>> start Information provided

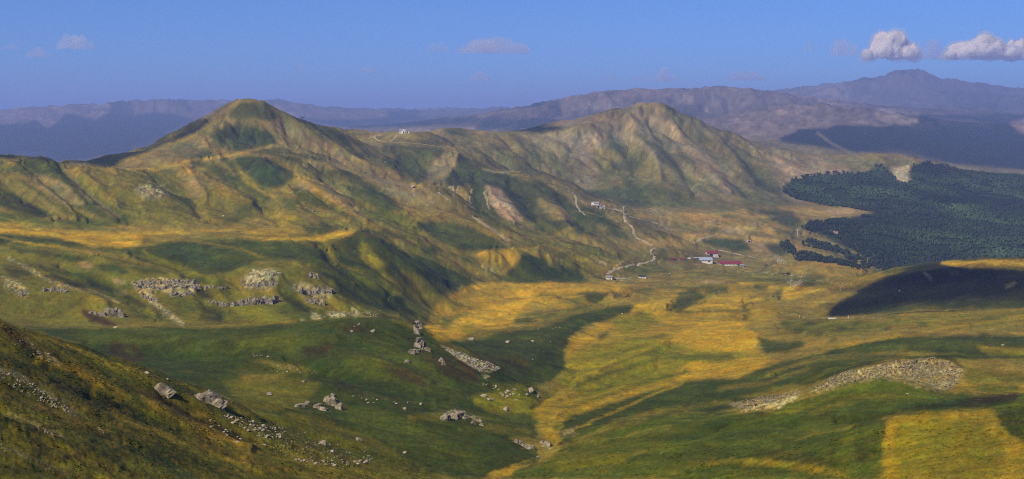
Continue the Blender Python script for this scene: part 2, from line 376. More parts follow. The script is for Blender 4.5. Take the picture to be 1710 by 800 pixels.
def fold_field():
    f = np.zeros((820, 1820), np.float32)
    for am, hw, *pts in FOLDS:
        pts = [(x + 60, y) for x, y in pts]; pad = int(hw * 3)
        x0 = max(0, min(p[0] for p in pts) - pad); x1 = min(1820, max(p[0] for p in pts) + pad); y0 = max(0, min(p[1] for p in pts) - pad); y1 = min(820, max(p[1] for p in pts) + pad)
        yy, xx = np.mgrid[y0:y1, x0:x1].astype(np.float32); d = np.full(xx.shape, 1e9, np.float32); n = len(pts) - 1
        for i, ((ax, ay), (bx, by)) in enumerate(zip(pts[:-1], pts[1:])):
            t = np.clip(((xx - ax) * (bx - ax) + (yy - ay) * (by - ay)) / ((bx - ax) ** 2 + (by - ay) ** 2), 0, 1)
            q = ((xx - ax - t * (bx - ax)) ** 2 + (yy - ay - t * (by - ay)) ** 2)
            e = (i + t) / n; e = np.clip(np.minimum(e, 1 - e) * 5, .25, 1)
            d = np.minimum(d, q / e)
        d = np.sqrt(d) / hw
        f[y0:y1, x0:x1] += am * np.exp(-d ** 1.5)
    return f
FF = fold_field()
_x = np.clip(UU + 60 + 5 * fbm(UU / F * 60, BB * 40, 3, 95), 0, 1818.9); _y = np.clip(V + 3 * fbm(UU / F * 60, BB * 40, 3, 96), 0, 818.9)
_xi = _x.astype(int); _yi = _y.astype(int); _fx = _x - _xi; _fy = _y - _yi
_rm = np.minimum.accumulate(V, axis=0)
_seen = np.clip(1 - (V - _rm) / 8, 0, 1) * (BB < 8.35) * (V < 819) * (UU > -60) * (UU < 1758)
dF = ((FF[_yi, _xi] * (1 - _fx) + FF[_yi, _xi + 1] * _fx) * (1 - _fy) + (FF[_yi + 1, _xi] * (1 - _fx) + FF[_yi + 1, _xi + 1] * _fx) * _fy) * _seen
V = V + dF
gul = gul - dF / 7.0
gx, gy = grad(V)
slope = np.sqrt(gx * gx + gy * gy)
# general unevenness
for fr, am in [(22, 2.6), (55, 1.3), (120, 0.7), (260, 0.38), (520, 0.22)]:
    V = V + am * 2 * vnoise(UU / F * fr + WV * .8, BB * fr * 1.0, 200 + fr) * (0.5 + 0.9 * sstep(0.04, 0.3, slope)) * (1 - 0.5 * sstep(8.3, 8.8, BB))
roll = sstep(6.8, 7.0, BB) * sstep(7.9, 7.7, BB) * sstep(.30, .12, slope)
V = V - roll * (7.0 * fbm(UU / F * 20, BB * 34, 3, 81) + 2.0 * fbm(UU / F * 70, BB * 90, 2, 82))
# hummocks and tussocks of the nearest slopes
tus = sstep(6.3, 5.0, BB)
V = V + tus * (1.9 * fbm(UU / F * 90, BB * 60, 3, 71) + 1.1 * fbm(UU / F * 330, BB * 260, 2, 72))
# craggy far ranges
farm = sstep(8.55, 8.8, BB)
rd = 1 - np.abs(fbm(UU / F * 38, BB * 26, 4, 77)) * 2
V = V - farm * (1 - np.abs(fbm(UU / F * 85, BB * 40, 3, 79)) * 2.4) * 1.6 * sstep(0, 40, 215 - V) * sstep(100, 135, V)
V = V + farm * 5.0 * sstep(100, 135, V) * sstep(0, 40, 215 - V)
V = V - farm * rd * 7.0 * sstep(0.0, 40, 215 - V) * sstep(100, 135, V) - farm * 2.0 * fbm(UU / F * 120, BB * 60, 3, 78)
gx, gy = grad(V)
slope = np.sqrt(gx * gx + gy * gy)
XX = (UU - 855.0) / F * DD
ZZ = (HZ - V) / F * DD

# visibility from the viewpoint (only to know where photo colours are known)
rm = np.minimum.accumulate(V, axis=0)
VIS = V <= rm + 1.0

def locate(u, v, dmin=90.0):
    """ground point seen at photo position (u, v)"""
    c = int(np.clip(np.searchsorted(cols, u), 1, len(cols) - 1))
    t = (u - cols[c - 1]) / (cols[c] - cols[c - 1])
    colv = V[:, c - 1] * (1 - t) + V[:, c] * t
    r0 = int(np.searchsorted(rows, math.log(dmin)))
    idx = np.nonzero(colv[r0:] <= v)[0]
    r = r0 + (int(idx[0]) if len(idx) else len(rows) - 1 - r0)
    r = max(r, 1)
    a, b = colv[r - 1], colv[r]
    s = 0.0 if a == b else np.clip((a - v) / (a - b), 0, 1)
    bb = rows[r - 1] + (rows[r] - rows[r - 1]) * s
    D = math.exp(bb)
    return Vector(((u - 855.0) / F * D, D, ground_z((u - 855.0) / F * D, D)))
def lat(x, y):
    u = 855.0 + F * x / y; b = math.log(y)
    c = int(np.clip(np.searchsorted(cols, u), 1, len(cols) - 1)); r = int(np.clip(np.searchsorted(rows, b), 1, len(rows) - 1))
    return r, c, float(np.clip((b - rows[r - 1]) / (rows[r] - rows[r - 1]), 0, 1)), float(np.clip((u - cols[c - 1]) / (cols[c] - cols[c - 1]), 0, 1))
def ground_z(x, y):
    r, c, s, t = lat(x, y)
    v = (V[r - 1, c - 1] * (1 - t) + V[r - 1, c] * t) * (1 - s) + (V[r, c - 1] * (1 - t) + V[r, c] * t) * s
    return (HZ - v) / F * y
def ground_n(x, y):
    e = y * 0.004
    return Vector((ground_z(x - e, y) - ground_z(x + e, y), ground_z(x, y - e) - ground_z(x, y + e), 2 * e)).normalized()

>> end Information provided

> _Directions_:
Give every line above again exactly, with no pictures.

> _Result for this task_:
Continue the Blender Python script for this scene: part 2, from line 376. More parts follow. The script is for Blender 4.5. Take the picture to be 1710 by 800 pixels.
def fold_field():
    f = np.zeros((820, 1820), np.float32)
    for am, hw, *pts in FOLDS:
        pts = [(x + 60, y) for x, y in pts]; pad = int(hw * 3)
        x0 = max(0, min(p[0] for p in pts) - pad); x1 = min(1820, max(p[0] for p in pts) + pad); y0 = max(0, min(p[1] for p in pts) - pad); y1 = min(820, max(p[1] for p in pts) + pad)
        yy, xx = np.mgrid[y0:y1, x0:x1].astype(np.float32); d = np.full(xx.shape, 1e9, np.float32); n = len(pts) - 1
        for i, ((ax, ay), (bx, by)) in enumerate(zip(pts[:-1], pts[1:])):
            t = np.clip(((xx - ax) * (bx - ax) + (yy - ay) * (by - ay)) / ((bx - ax) ** 2 + (by - ay) ** 2), 0, 1)
            q = ((xx - ax - t * (bx - ax)) ** 2 + (yy - ay - t * (by - ay)) ** 2)
            e = (i + t) / n; e = np.clip(np.minimum(e, 1 - e) * 5, .25, 1)
            d = np.minimum(d, q / e)
        d = np.sqrt(d) / hw
        f[y0:y1, x0:x1] += am * np.exp(-d ** 1.5)
    return f
FF = fold_field()
_x = np.clip(UU + 60 + 5 * fbm(UU / F * 60, BB * 40, 3, 95), 0, 1818.9); _y = np.clip(V + 3 * fbm(UU / F * 60, BB * 40, 3, 96), 0, 818.9)
_xi = _x.astype(int); _yi = _y.astype(int); _fx = _x - _xi; _fy = _y - _yi
_rm = np.minimum.accumulate(V, axis=0)
_seen = np.clip(1 - (V - _rm) / 8, 0, 1) * (BB < 8.35) * (V < 819) * (UU > -60) * (UU < 1758)
dF = ((FF[_yi, _xi] * (1 - _fx) + FF[_yi, _xi + 1] * _fx) * (1 - _fy) + (FF[_yi + 1, _xi] * (1 - _fx) + FF[_yi + 1, _xi + 1] * _fx) * _fy) * _seen
V = V + dF
gul = gul - dF / 7.0
gx, gy = grad(V)
slope = np.sqrt(gx * gx + gy * gy)
# general unevenness
for fr, am in [(22, 2.6), (55, 1.3), (120, 0.7), (260, 0.38), (520, 0.22)]:
    V = V + am * 2 * vnoise(UU / F * fr + WV * .8, BB * fr * 1.0, 200 + fr) * (0.5 + 0.9 * sstep(0.04, 0.3, slope)) * (1 - 0.5 * sstep(8.3, 8.8, BB))
roll = sstep(6.8, 7.0, BB) * sstep(7.9, 7.7, BB) * sstep(.30, .12, slope)
V = V - roll * (7.0 * fbm(UU / F * 20, BB * 34, 3, 81) + 2.0 * fbm(UU / F * 70, BB * 90, 2, 82))
# hummocks and tussocks of the nearest slopes
tus = sstep(6.3, 5.0, BB)
V = V + tus * (1.9 * fbm(UU / F * 90, BB * 60, 3, 71) + 1.1 * fbm(UU / F * 330, BB * 260, 2, 72))
# craggy far ranges
farm = sstep(8.55, 8.8, BB)
rd = 1 - np.abs(fbm(UU / F * 38, BB * 26, 4, 77)) * 2
V = V - farm * (1 - np.abs(fbm(UU / F * 85, BB * 40, 3, 79)) * 2.4) * 1.6 * sstep(0, 40, 215 - V) * sstep(100, 135, V)
V = V + farm * 5.0 * sstep(100, 135, V) * sstep(0, 40, 215 - V)
V = V - farm * rd * 7.0 * sstep(0.0, 40, 215 - V) * sstep(100, 135, V) - farm * 2.0 * fbm(UU / F * 120, BB * 60, 3, 78)
gx, gy = grad(V)
slope = np.sqrt(gx * gx + gy * gy)
XX = (UU - 855.0) / F * DD
ZZ = (HZ - V) / F * DD

# visibility from the viewpoint (only to know where photo colours are known)
rm = np.minimum.accumulate(V, axis=0)
VIS = V <= rm + 1.0

def locate(u, v, dmin=90.0):
    """ground point seen at photo position (u, v)"""
    c = int(np.clip(np.searchsorted(cols, u), 1, len(cols) - 1))
    t = (u - cols[c - 1]) / (cols[c] - cols[c - 1])
    colv = V[:, c - 1] * (1 - t) + V[:, c] * t
    r0 = int(np.searchsorted(rows, math.log(dmin)))
    idx = np.nonzero(colv[r0:] <= v)[0]
    r = r0 + (int(idx[0]) if len(idx) else len(rows) - 1 - r0)
    r = max(r, 1)
    a, b = colv[r - 1], colv[r]
    s = 0.0 if a == b else np.clip((a - v) / (a - b), 0, 1)
    bb = rows[r - 1] + (rows[r] - rows[r - 1]) * s
    D = math.exp(bb)
    return Vector(((u - 855.0) / F * D, D, ground_z((u - 855.0) / F * D, D)))
def lat(x, y):
    u = 855.0 + F * x / y; b = math.log(y)
    c = int(np.clip(np.searchsorted(cols, u), 1, len(cols) - 1)); r = int(np.clip(np.searchsorted(rows, b), 1, len(rows) - 1))
    return r, c, float(np.clip((b - rows[r - 1]) / (rows[r] - rows[r - 1]), 0, 1)), float(np.clip((u - cols[c - 1]) / (cols[c] - cols[c - 1]), 0, 1))
def ground_z(x, y):
    r, c, s, t = lat(x, y)
    v = (V[r - 1, c - 1] * (1 - t) + V[r - 1, c] * t) * (1 - s) + (V[r, c - 1] * (1 - t) + V[r, c] * t) * s
    return (HZ - v) / F * y
def ground_n(x, y):
    e = y * 0.004
    return Vector((ground_z(x - e, y) - ground_z(x + e, y), ground_z(x, y - e) - ground_z(x, y + e), 2 * e)).normalized()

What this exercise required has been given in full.